Sheikh Maqsood


Sheikh Maqsood, sometimes spelled al-Sheikh Maqsoud, Maqsud or Maksud, is a neighborhood in the city of Aleppo, Syria. It is populated mainly by Kurds and is under the control of the Kurdish-majority People's Protection Units.

In the Syrian Civil War

During the Syrian Civil War, Kurdish YPG militias took control of the neighborhood. Far away from the Kurdish inhabited enclaves, Sheikh Maqsood had been very vulnerable to assaults by the Al-Nusra Front and other Islamist rebel groups which were besieging the district from all directions but the south and west until they were driven back by pro-government forces during June and November 2016.
Islamist rebel groups shelled Sheikh Maqsood many times, causing destruction of property and injury and death of civilians.
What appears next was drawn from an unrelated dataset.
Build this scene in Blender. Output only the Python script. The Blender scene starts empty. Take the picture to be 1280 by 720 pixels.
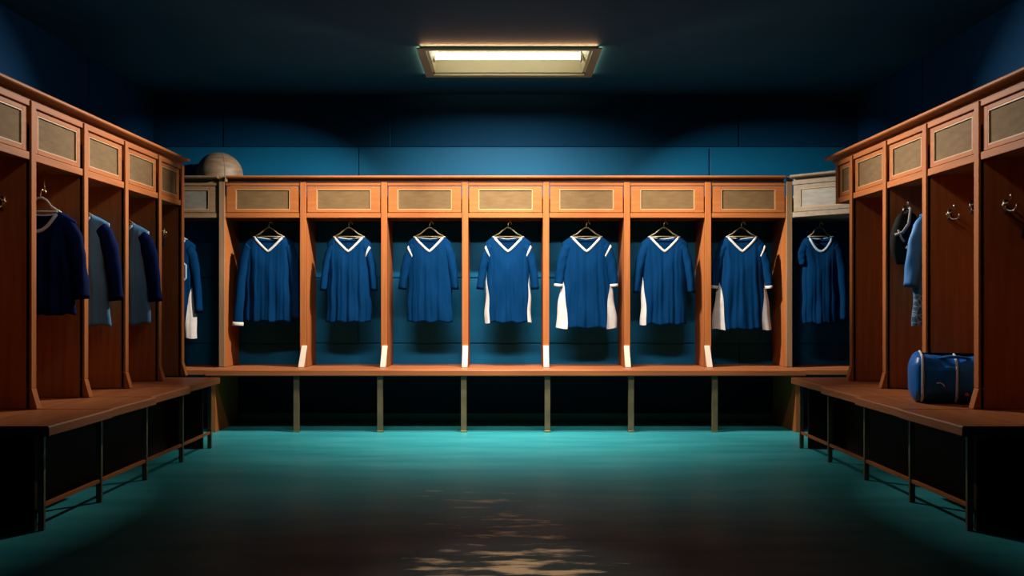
import bpy, bmesh, math, random
from mathutils import Vector, Matrix
random.seed(7)
C = bpy.context.scene.collection
PI = math.pi

# ------------------------------------------------------------------ materials
def mat(name, col, rough=0.6, metal=0.0, spec=0.5, sheen=0.0):
    m = bpy.data.materials.new(name); m.use_nodes = True
    b = m.node_tree.nodes['Principled BSDF']
    b.inputs['Base Color'].default_value = (*col, 1)
    b.inputs['Roughness'].default_value = rough
    b.inputs['Metallic'].default_value = metal
    b.inputs['Specular IOR Level'].default_value = spec
    if sheen:
        b.inputs['Sheen Weight'].default_value = sheen
        b.inputs['Sheen Roughness'].default_value = 0.4
    return m

def noise_color(m, c1, c2, scale=(1, 1, 1), nscale=4, detail=6, bump=0.0, lo=0.35, hi=0.65, bdist=0.01):
    nt = m.node_tree; N = nt.nodes; L = nt.links; b = N['Principled BSDF']
    tc = N.new('ShaderNodeTexCoord'); mp = N.new('ShaderNodeMapping')
    mp.inputs['Scale'].default_value = scale
    nz = N.new('ShaderNodeTexNoise'); nz.inputs['Scale'].default_value = nscale; nz.inputs['Detail'].default_value = detail
    rp = N.new('ShaderNodeValToRGB')
    rp.color_ramp.elements[0].position = lo; rp.color_ramp.elements[0].color = (*c1, 1)
    rp.color_ramp.elements[1].position = hi; rp.color_ramp.elements[1].color = (*c2, 1)
    L.new(tc.outputs['Object'], mp.inputs['Vector']); L.new(mp.outputs[0], nz.inputs['Vector'])
    L.new(nz.outputs['Fac'], rp.inputs['Fac']); L.new(rp.outputs['Color'], b.inputs['Base Color'])
    if bump:
        bp = N.new('ShaderNodeBump'); bp.inputs['Strength'].default_value = bump; bp.inputs['Distance'].default_value = bdist
        L.new(nz.outputs['Fac'], bp.inputs['Height']); L.new(bp.outputs[0], b.inputs['Normal'])
    return m

def wallmat(name, c1, c2, rough=0.55, sp=0.15):
    m = noise_color(mat(name, c1, rough, spec=sp), c1, c2, (1, 1, 1), 1.1, 7, 0.08, 0.3, 0.7, 0.004)
    return m
W1, W2 = (0.275, 0.082, 0.023), (0.375, 0.120, 0.036)
def wood(name, scale, c1=W1, c2=W2, rough=0.42):
    return noise_color(mat(name, c1, rough + .08, spec=0.1), c1, c2, scale, 1.0, 8, 0.12, 0.3, 0.7, 0.002)
WOOD_Z = wood('cherry wood upright grain', (38, 38, 2.2))
WOOD_X = wood('cherry wood cross grain', (2.2, 38, 38))
WOOD_Y = wood('cherry wood long grain', (38, 2.2, 38))
SEAT_X = wood('bench wood cross grain', (1.8, 22, 30), (0.26, 0.082, 0.030), (0.38, 0.125, 0.048), 0.35)
SEAT_Y = wood('bench wood long grain', (22, 1.8, 30), (0.26, 0.082, 0.030), (0.38, 0.125, 0.048), 0.35)
GREYW = wood('grey washed wood', (30, 30, 2.2), (0.23, 0.175, 0.13), (0.31, 0.245, 0.185), 0.5)
GREYX = wood('grey washed wood cross grain', (2.2, 30, 30), (0.23, 0.175, 0.13), (0.31, 0.245, 0.185), 0.5)
GREYD = wood('brown grey wood', (30, 30, 2.2), (0.20, 0.115, 0.06), (0.28, 0.17, 0.10), 0.5)
GREYDX = wood('brown grey wood cross grain', (2.2, 30, 30), (0.20, 0.115, 0.06), (0.28, 0.17, 0.10), 0.5)
PANEL = noise_color(mat('tan woven panel', (0.2, 0.14, 0.07), 0.7, spec=0.1), (0.118, 0.068, 0.030), (0.158, 0.094, 0.042), (1.5, 1.5, 7), 7, 4, 0.2, 0.3, 0.7, 0.003)
PANEL_G = noise_color(mat('grey tan panel', (0.2, 0.17, 0.13), 0.5), (0.15, 0.13, 0.105), (0.22, 0.20, 0.165), (1.5, 1.5, 7), 7, 4, 0.2, 0.3, 0.7, 0.003)
BEAD = mat('pale wood bead', (0.40, 0.23, 0.105), 0.45, spec=0.25)
CREAM = mat('cream paint', (0.86, 0.78, 0.66), 0.45)
BRASSY = noise_color(mat('dark bronze leg', (0.17, 0.12, 0.06), 0.45, 0.3), (0.13, 0.10, 0.055), (0.20, 0.14, 0.07), (1, 1, 1), 9)
STEEL = mat('nickel hook', (0.72, 0.66, 0.58), 0.28, 1.0)
BRASS = mat('brass hook', (0.62, 0.45, 0.20), 0.35, 1.0)
HANGER = mat('olive brown hanger', (0.16, 0.13, 0.06), 0.4, 0.2)
HANGER_P = mat('pale hanger', (0.45, 0.45, 0.42), 0.4)
WHITE = noise_color(mat('white jersey cloth', (0.8, 0.74, 0.72), 0.8, spec=.1), (0.47, 0.43, 0.42), (0.55, 0.505, 0.49), (1, 1, 1), 20)
DARKP = noise_color(mat('black nylon', (0.012, 0.011, 0.010), 0.8, spec=.05), (0.006, 0.006, 0.006), (0.012, 0.011, 0.010), (1, 1, 1), 30)
GREYS = mat('grey strap webbing', (0.20, 0.195, 0.19), 0.7, spec=.1)
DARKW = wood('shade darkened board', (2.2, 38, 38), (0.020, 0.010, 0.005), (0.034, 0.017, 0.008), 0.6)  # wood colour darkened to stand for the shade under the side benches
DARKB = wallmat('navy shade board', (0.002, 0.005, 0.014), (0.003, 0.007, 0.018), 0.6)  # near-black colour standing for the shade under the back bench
DOMEC = noise_color(mat('tan leather', (0.3, 0.2, 0.13), 0.55), (0.16, 0.108, 0.070), (0.26, 0.176, 0.115), (3, 3, 14), 3, 6, 0.15)

def fabric(name, c1, c2, sheen=0.15, rough=0.55, sp=0.2):
    return noise_color(mat(name, c1, rough, spec=sp, sheen=sheen), c1, c2, (30, 30, 4), 1.6, 4, 0.15, 0.3, 0.7, 0.002)
BLUE = fabric('royal blue jersey cloth', (0.0006, 0.0195, 0.068), (0.0008, 0.024, 0.083), 0.0, 0.8, 0.03)
NAVY = fabric('navy jersey cloth', (0.001, 0.006, 0.045), (0.0014, 0.008, 0.056), 0.0, 0.8, 0.03)
SATIN = fabric('light blue satin cloth', (0.045, 0.15, 0.29), (0.06, 0.18, 0.34), 0.1, 0.36, 0.4)
JACK = fabric('sky blue jacket cloth', (0.02, 0.13, 0.36), (0.028, 0.16, 0.42), 0.05, 0.55)
PIPE = mat('pale blue trim', (0.36, 0.46, 0.58), 0.6)
PATT = mat('blue patterned hem cloth', (0.02, 0.09, 0.2), 0.6)
nt = PATT.node_tree
v = nt.nodes.new('ShaderNodeTexVoronoi'); v.feature = 'DISTANCE_TO_EDGE'; v.inputs['Scale'].default_value = 34
tc = nt.nodes.new('ShaderNodeTexCoord'); rp = nt.nodes.new('ShaderNodeValToRGB')
rp.color_ramp.elements[0].position = 0.03; rp.color_ramp.elements[0].color = (0.16, 0.26, 0.36, 1)
rp.color_ramp.elements[1].position = 0.12; rp.color_ramp.elements[1].color = (0.006, 0.05, 0.13, 1)
nt.links.new(tc.outputs['Object'], v.inputs['Vector']); nt.links.new(v.outputs['Distance'], rp.inputs['Fac'])
nt.links.new(rp.outputs[0], nt.nodes['Principled BSDF'].inputs['Base Color'])
BAGC = fabric('blue bag vinyl', (0.006, 0.10, 0.38), (0.009, 0.13, 0.48), 0.0, 0.36)
BAGW = mat('bag white piping', (0.62, 0.66, 0.74), 0.5)
RED = mat('red badge', (0.55, 0.05, 0.03), 0.5)

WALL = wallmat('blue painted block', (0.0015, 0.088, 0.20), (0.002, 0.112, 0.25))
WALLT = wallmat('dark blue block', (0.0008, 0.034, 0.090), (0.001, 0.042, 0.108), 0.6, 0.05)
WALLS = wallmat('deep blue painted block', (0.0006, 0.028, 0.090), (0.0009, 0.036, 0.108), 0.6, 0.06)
CEIL = wallmat('midnight blue ceiling paint', (0.004, 0.056, 0.105), (0.006, 0.066, 0.122), 0.7)
CEIL.node_tree.nodes['Principled BSDF'].inputs['Specular IOR Level'].default_value = 0.12
BASEB = mat('teal baseboard paint', (0.01, 0.12, 0.10), 0.5)

# floor: teal sheet floor with streaks, plus a broken tan patch and shade painted in near the camera
FLOOR = bpy.data.materials.new('teal sheet floor'); FLOOR.use_nodes = True
nt = FLOOR.node_tree; N = nt.nodes; L = nt.links; B = N['Principled BSDF']
tc = N.new('ShaderNodeTexCoord')
def nmap(scale, ns, detail=6, rough=0.55, loc=(0, 0, 0)):
    mp = N.new('ShaderNodeMapping'); mp.inputs['Scale'].default_value = scale; mp.inputs['Location'].default_value = loc
    nz = N.new('ShaderNodeTexNoise'); nz.inputs['Scale'].default_value = ns
    nz.inputs['Detail'].default_value = detail; nz.inputs['Roughness'].default_value = rough
    L.new(tc.outputs['Object'], mp.inputs['Vector']); L.new(mp.outputs[0], nz.inputs['Vector'])
    return nz.outputs['Fac']
def ramp(fac, a, b, ca, cb):
    r = N.new('ShaderNodeValToRGB'); e = r.color_ramp.elements
    e[0].position = a; e[0].color = (*ca, 1); e[1].position = b; e[1].color = (*cb, 1)
    L.new(fac, r.inputs['Fac']); return r.outputs['Color']
def mth(op, a, b=None, clamp=False):
    n = N.new('ShaderNodeMath'); n.operation = op; n.use_clamp = clamp
    for i, q in enumerate((a, b)):
        if q is None: continue
        if isinstance(q, (int, float)): n.inputs[i].default_value = q
        else: L.new(q, n.inputs[i])
    return n.outputs[0]
def mixc(f, a, b):
    n = N.new('ShaderNodeMix'); n.data_type = 'RGBA'
    L.new(f, n.inputs['Factor'])
    for s, q in (('A', a), ('B', b)):
        sock = [i for i in n.inputs if i.name == s and i.type == 'RGBA'][0]
        if isinstance(q, tuple): sock.default_value = (*q, 1)
        else: L.new(q, sock)
    return [o for o in n.outputs if o.type == 'RGBA'][0]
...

In May 2016, Amnesty International's regional director suggested that the attacks on Sheikh Maqsood constitute "war crimes". Between February and April 2016 more than 83 civilians were killed by the attacks. In mid-June 2016 Russia accused the rebel militias of causing the death of over 40 civilians in the month. A Syrian Democratic Forces spokesman accused rebels of causing 1,000 civilian deaths and injuries, through shelling of Sheikh Maqsood.
A United Nations report from February 2017 came to the conclusion that, while during the siege of Eastern Aleppo the attacks against Sheikh Maqsoud decreased, Islamist rebel groups affiliated with Fatah Halab, after vowing to take revenge on the Kurds in Sheikh Maqsoud, intentionally attacked civilian inhabited neighborhoods of the Kurdish enclave – killing and maiming dozens of civilians – and that these acts constituted the war crime of directing attacks against a civilian population.